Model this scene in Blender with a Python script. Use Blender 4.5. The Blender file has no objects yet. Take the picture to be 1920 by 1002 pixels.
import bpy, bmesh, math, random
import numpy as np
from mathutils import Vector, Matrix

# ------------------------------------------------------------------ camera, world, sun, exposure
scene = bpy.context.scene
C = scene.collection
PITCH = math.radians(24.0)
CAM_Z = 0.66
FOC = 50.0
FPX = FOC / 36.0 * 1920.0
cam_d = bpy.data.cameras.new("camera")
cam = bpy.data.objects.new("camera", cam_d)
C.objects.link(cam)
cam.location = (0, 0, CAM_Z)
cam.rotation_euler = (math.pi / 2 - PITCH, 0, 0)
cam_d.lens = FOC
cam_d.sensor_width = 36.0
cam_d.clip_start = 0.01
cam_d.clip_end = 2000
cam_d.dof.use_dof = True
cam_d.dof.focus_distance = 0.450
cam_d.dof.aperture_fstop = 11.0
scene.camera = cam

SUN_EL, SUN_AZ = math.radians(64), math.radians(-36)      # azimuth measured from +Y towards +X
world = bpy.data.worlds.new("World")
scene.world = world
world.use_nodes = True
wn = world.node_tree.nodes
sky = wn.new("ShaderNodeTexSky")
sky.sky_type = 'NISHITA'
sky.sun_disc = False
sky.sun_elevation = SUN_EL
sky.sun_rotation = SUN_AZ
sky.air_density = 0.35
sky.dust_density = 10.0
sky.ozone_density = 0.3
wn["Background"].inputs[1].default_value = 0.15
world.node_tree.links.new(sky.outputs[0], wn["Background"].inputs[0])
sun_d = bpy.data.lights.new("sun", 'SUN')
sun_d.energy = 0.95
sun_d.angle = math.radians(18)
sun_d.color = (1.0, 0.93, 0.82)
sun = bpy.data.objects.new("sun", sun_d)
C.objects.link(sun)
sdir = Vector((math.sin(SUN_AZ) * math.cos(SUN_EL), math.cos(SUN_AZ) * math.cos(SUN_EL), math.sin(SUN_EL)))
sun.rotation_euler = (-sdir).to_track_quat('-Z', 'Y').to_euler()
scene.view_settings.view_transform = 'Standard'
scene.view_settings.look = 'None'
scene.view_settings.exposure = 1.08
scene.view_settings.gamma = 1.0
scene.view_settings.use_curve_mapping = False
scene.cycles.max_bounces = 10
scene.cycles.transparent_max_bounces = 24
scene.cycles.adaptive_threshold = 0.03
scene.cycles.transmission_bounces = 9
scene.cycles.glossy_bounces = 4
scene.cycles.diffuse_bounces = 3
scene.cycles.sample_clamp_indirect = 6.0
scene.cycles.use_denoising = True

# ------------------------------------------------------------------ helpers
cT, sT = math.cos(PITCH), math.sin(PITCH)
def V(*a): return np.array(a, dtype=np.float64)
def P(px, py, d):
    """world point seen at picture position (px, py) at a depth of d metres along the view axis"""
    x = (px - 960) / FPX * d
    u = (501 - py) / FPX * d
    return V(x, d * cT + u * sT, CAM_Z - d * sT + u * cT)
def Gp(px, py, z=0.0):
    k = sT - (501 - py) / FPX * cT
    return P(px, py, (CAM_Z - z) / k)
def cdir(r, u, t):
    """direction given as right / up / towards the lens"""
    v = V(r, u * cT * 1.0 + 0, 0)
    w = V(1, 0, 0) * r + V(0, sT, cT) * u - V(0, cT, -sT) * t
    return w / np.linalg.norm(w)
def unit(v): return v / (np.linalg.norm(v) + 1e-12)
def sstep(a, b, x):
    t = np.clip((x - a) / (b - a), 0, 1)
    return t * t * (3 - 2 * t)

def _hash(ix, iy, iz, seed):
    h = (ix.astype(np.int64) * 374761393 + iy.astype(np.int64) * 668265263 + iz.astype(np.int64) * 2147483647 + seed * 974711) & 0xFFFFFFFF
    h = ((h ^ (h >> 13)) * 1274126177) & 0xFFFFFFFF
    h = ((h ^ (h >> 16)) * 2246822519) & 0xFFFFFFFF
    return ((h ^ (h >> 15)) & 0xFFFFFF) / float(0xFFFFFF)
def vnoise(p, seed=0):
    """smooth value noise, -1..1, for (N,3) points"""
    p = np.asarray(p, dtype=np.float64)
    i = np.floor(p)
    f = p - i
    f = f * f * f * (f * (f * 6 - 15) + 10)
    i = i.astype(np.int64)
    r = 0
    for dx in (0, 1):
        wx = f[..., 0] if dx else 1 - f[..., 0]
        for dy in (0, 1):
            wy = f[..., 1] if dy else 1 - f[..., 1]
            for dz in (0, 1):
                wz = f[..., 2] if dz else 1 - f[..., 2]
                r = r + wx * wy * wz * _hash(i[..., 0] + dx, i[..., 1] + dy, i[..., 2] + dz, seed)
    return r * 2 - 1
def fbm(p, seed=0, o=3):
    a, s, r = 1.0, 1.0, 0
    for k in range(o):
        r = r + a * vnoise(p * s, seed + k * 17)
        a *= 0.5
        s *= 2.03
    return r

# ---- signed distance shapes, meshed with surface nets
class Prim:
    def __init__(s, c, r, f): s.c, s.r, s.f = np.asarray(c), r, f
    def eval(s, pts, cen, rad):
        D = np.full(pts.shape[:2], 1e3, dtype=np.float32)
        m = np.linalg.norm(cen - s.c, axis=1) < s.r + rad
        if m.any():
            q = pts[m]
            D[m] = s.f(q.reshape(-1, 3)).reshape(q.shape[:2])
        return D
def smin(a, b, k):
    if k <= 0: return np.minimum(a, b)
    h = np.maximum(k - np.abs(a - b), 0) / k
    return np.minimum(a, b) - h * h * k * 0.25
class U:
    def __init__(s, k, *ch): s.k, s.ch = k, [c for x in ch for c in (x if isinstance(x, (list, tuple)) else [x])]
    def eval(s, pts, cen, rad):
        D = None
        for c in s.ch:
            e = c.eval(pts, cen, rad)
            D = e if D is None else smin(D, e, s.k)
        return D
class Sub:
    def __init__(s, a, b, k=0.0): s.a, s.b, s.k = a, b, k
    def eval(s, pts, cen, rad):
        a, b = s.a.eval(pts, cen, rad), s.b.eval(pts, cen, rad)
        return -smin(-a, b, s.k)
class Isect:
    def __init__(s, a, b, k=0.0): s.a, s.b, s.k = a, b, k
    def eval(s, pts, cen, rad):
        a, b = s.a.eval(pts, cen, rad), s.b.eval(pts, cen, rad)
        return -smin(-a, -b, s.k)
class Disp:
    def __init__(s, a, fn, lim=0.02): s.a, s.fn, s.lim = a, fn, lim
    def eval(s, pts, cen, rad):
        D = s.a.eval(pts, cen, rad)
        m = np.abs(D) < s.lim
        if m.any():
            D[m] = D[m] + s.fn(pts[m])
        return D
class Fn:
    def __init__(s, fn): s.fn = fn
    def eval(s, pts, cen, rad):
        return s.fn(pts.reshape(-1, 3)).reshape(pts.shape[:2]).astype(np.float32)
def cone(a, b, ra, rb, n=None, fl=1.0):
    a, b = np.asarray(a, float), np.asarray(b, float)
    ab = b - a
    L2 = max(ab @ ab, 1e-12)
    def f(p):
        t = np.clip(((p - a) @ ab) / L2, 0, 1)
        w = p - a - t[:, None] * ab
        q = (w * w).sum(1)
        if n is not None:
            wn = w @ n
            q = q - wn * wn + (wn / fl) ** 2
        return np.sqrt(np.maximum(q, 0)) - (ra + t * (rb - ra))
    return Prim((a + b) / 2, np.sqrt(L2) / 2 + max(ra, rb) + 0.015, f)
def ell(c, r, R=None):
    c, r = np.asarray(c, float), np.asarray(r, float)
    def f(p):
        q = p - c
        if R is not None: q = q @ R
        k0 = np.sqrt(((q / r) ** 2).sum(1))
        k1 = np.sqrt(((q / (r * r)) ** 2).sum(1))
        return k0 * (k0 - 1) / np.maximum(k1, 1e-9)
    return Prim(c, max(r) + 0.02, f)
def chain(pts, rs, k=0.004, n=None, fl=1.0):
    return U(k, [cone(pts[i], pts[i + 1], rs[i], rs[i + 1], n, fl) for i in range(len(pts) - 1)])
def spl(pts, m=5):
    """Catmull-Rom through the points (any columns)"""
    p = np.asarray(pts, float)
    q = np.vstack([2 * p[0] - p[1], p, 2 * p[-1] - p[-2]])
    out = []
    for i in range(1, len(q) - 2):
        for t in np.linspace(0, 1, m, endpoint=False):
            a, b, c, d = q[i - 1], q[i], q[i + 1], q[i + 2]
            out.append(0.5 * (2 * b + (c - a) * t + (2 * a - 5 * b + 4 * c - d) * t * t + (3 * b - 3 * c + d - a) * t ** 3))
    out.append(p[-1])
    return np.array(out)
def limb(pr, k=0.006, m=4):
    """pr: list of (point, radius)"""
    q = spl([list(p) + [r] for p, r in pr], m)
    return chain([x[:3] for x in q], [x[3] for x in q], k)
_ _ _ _
-- Given task --
Print only the lines that run from the start of the listing to the line bearing "scene.camera = cam"; please keep the first line and that last one, exactly as they appear.

-- Solution for this exercise --
Model this scene in Blender with a Python script. Use Blender 4.5. The Blender file has no objects yet. Take the picture to be 1920 by 1002 pixels.
import bpy, bmesh, math, random
import numpy as np
from mathutils import Vector, Matrix

# ------------------------------------------------------------------ camera, world, sun, exposure
scene = bpy.context.scene
C = scene.collection
PITCH = math.radians(24.0)
CAM_Z = 0.66
FOC = 50.0
FPX = FOC / 36.0 * 1920.0
cam_d = bpy.data.cameras.new("camera")
cam = bpy.data.objects.new("camera", cam_d)
C.objects.link(cam)
cam.location = (0, 0, CAM_Z)
cam.rotation_euler = (math.pi / 2 - PITCH, 0, 0)
cam_d.lens = FOC
cam_d.sensor_width = 36.0
cam_d.clip_start = 0.01
cam_d.clip_end = 2000
cam_d.dof.use_dof = True
cam_d.dof.focus_distance = 0.450
cam_d.dof.aperture_fstop = 11.0
scene.camera = cam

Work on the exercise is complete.